■ **Dataset excerpts**
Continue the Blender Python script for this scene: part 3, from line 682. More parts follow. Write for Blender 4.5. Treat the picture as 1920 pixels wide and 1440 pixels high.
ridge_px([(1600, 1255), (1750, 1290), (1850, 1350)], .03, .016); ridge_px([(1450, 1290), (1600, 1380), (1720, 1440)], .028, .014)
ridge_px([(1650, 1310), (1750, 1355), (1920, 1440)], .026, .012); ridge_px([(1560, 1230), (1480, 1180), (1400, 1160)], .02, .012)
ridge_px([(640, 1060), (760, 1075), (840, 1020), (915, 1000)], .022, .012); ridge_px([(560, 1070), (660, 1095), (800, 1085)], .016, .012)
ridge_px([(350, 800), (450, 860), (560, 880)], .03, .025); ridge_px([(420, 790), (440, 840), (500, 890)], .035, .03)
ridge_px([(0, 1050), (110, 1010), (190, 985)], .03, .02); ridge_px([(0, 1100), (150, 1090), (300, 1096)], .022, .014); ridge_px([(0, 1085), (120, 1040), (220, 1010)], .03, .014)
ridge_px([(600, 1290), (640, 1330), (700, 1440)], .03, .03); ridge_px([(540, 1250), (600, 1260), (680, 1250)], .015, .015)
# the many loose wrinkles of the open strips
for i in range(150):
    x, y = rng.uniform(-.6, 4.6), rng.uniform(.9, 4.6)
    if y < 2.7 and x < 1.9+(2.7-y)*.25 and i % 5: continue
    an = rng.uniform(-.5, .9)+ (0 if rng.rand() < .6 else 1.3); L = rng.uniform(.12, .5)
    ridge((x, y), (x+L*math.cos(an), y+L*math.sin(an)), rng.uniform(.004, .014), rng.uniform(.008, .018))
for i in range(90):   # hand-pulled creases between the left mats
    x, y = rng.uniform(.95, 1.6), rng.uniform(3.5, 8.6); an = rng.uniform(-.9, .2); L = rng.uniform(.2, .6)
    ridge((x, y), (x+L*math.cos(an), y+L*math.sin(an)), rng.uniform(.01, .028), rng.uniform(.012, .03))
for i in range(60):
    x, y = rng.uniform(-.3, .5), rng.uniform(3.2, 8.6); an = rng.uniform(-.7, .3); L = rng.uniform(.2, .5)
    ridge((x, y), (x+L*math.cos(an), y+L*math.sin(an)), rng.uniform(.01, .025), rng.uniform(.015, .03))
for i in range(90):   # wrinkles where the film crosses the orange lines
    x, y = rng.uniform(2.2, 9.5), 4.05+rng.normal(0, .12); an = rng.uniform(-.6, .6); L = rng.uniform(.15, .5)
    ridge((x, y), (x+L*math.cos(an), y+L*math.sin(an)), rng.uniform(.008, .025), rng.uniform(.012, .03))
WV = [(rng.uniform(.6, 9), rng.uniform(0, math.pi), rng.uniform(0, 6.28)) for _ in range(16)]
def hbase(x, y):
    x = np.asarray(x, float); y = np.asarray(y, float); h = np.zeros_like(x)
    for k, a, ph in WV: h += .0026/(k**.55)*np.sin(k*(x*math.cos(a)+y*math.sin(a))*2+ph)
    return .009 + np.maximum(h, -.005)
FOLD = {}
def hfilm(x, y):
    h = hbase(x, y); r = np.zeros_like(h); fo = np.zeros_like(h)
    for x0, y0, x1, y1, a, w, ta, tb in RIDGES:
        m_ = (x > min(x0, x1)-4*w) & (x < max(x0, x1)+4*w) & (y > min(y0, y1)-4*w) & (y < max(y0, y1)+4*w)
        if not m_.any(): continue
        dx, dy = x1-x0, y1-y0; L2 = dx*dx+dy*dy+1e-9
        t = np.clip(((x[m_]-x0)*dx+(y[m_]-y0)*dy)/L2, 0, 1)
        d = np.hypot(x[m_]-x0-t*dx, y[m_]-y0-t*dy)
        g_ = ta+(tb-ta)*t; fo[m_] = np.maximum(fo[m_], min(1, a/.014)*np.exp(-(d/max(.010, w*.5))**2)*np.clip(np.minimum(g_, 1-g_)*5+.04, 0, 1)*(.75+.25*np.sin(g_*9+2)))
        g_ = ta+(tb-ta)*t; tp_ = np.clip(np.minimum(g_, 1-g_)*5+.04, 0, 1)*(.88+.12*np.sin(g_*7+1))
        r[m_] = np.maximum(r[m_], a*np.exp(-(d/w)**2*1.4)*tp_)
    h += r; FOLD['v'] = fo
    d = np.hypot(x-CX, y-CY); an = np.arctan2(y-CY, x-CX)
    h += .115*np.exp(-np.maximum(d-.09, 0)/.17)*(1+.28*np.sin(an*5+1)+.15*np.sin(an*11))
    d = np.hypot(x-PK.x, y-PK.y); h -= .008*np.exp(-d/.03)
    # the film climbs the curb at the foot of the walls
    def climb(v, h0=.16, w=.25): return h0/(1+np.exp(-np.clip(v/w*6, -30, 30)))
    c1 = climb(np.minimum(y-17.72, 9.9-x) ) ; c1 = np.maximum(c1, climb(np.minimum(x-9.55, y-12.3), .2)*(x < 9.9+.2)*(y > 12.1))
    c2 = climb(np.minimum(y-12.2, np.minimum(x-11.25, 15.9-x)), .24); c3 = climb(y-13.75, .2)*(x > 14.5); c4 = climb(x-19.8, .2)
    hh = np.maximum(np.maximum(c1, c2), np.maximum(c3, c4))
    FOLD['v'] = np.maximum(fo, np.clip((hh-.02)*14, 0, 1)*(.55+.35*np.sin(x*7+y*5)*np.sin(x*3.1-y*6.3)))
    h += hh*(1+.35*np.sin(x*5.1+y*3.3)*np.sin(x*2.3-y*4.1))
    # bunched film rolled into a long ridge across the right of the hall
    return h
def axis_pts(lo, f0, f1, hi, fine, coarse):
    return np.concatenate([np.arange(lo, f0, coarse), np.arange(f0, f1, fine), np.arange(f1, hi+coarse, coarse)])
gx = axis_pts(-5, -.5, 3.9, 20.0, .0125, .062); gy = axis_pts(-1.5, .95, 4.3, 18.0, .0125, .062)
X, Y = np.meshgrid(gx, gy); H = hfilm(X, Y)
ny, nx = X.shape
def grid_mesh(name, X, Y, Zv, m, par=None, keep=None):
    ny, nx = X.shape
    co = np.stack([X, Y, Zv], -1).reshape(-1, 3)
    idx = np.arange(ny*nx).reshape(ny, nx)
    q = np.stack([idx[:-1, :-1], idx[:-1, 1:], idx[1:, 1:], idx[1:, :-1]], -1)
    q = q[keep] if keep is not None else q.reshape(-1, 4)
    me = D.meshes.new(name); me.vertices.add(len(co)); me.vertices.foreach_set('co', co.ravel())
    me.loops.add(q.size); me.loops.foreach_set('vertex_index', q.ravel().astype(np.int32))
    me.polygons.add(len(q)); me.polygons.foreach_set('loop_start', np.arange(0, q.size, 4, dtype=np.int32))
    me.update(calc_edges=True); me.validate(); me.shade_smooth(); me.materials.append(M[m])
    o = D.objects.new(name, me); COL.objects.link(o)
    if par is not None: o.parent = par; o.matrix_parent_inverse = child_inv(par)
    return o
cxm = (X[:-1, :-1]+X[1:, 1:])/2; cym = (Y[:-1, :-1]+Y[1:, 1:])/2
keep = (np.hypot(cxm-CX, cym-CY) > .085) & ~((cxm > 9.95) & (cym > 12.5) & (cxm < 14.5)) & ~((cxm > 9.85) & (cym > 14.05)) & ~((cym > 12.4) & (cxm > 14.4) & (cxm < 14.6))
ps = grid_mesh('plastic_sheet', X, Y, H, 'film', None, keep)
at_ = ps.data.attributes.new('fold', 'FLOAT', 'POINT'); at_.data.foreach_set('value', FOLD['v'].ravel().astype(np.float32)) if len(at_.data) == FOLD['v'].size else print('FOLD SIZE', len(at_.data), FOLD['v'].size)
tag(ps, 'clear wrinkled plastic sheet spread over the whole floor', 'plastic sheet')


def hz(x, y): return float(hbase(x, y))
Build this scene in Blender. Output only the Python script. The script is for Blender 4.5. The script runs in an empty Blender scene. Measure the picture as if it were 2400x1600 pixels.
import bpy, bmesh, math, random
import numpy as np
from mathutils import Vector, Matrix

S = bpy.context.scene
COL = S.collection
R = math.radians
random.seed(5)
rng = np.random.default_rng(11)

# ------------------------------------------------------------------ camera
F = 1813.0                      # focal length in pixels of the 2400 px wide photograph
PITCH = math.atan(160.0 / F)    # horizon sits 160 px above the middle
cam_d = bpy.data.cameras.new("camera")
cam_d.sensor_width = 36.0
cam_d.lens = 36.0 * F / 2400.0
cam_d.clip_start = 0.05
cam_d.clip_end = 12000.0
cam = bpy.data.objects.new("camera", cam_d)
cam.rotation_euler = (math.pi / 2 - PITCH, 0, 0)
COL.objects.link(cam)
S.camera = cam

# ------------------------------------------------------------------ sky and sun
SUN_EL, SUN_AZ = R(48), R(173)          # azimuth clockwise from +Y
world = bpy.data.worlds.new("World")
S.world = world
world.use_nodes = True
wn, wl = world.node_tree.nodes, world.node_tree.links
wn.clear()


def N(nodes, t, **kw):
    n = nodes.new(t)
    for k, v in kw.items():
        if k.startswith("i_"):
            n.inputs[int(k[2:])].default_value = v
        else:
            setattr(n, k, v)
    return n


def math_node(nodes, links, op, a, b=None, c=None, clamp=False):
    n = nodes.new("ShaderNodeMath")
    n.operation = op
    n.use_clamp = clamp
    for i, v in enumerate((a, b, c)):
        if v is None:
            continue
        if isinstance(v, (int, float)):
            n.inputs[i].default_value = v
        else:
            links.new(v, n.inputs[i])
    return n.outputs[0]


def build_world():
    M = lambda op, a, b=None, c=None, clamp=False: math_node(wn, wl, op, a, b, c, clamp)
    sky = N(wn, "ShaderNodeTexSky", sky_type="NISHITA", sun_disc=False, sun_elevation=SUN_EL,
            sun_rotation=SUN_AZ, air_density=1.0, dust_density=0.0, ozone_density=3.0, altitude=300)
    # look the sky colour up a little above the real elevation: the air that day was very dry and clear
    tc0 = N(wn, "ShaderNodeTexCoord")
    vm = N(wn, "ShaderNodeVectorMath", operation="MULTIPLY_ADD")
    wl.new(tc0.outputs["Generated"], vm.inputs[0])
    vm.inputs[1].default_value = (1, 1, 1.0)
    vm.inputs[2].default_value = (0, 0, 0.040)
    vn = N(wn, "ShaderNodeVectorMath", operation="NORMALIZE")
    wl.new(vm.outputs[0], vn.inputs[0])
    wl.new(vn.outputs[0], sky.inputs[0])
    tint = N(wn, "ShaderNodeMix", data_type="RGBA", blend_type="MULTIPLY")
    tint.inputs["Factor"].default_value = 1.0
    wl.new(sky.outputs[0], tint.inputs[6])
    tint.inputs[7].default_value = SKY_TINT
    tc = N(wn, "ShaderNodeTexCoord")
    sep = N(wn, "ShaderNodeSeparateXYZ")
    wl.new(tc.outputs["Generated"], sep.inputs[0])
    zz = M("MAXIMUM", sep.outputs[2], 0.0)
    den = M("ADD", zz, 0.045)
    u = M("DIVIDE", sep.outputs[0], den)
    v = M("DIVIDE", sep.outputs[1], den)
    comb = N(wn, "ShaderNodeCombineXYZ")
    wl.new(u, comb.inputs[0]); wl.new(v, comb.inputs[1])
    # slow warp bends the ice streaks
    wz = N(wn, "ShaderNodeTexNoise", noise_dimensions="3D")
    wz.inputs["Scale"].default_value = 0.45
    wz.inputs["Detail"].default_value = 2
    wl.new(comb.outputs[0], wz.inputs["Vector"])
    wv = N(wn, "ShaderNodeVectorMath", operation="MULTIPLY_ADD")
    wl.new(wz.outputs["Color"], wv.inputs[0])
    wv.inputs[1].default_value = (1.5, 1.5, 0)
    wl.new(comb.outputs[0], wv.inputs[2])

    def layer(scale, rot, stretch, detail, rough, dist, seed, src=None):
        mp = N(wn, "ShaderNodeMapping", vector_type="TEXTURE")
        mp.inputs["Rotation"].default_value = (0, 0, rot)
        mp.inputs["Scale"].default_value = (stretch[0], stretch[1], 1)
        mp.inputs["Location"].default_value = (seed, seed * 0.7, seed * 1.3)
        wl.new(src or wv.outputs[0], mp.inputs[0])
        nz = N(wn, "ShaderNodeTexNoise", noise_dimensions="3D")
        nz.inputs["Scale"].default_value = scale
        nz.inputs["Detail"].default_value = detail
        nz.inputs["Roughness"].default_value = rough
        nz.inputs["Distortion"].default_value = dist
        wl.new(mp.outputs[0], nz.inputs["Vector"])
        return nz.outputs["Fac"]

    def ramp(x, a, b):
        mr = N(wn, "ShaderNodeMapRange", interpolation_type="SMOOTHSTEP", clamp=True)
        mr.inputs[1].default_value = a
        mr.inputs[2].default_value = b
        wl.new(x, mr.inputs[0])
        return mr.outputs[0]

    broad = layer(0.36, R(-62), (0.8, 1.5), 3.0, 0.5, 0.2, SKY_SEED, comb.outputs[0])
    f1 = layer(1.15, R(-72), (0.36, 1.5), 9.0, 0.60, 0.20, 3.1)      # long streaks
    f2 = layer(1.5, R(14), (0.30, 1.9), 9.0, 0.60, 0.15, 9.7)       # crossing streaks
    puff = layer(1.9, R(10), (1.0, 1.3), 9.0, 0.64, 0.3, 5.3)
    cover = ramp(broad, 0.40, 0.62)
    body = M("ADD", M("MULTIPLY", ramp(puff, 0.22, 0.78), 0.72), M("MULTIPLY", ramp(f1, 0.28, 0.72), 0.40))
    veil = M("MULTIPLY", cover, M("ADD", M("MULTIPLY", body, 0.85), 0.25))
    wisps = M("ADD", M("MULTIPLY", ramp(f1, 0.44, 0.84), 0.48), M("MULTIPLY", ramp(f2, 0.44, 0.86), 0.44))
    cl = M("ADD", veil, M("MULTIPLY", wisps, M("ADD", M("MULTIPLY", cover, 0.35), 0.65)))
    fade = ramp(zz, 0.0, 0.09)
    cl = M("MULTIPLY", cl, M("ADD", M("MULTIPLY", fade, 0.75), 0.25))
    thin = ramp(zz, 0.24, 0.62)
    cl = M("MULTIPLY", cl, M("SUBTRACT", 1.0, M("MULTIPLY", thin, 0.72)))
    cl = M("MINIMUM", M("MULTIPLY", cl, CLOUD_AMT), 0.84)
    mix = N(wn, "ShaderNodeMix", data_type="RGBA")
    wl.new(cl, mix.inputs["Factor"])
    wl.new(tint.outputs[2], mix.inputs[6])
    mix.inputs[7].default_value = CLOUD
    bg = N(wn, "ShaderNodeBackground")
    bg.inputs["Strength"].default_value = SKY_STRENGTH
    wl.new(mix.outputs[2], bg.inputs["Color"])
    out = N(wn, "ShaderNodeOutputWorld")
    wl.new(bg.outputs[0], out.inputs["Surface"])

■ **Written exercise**
All lines above with "picture" in them should be returned.

■ **Expected output**
Continue the Blender Python script for this scene: part 3, from line 682. More parts follow. Write for Blender 4.5. Treat the picture as 1920 pixels wide and 1440 pixels high.
Build this scene in Blender. Output only the Python script. The script is for Blender 4.5. The script runs in an empty Blender scene. Measure the picture as if it were 2400x1600 pixels.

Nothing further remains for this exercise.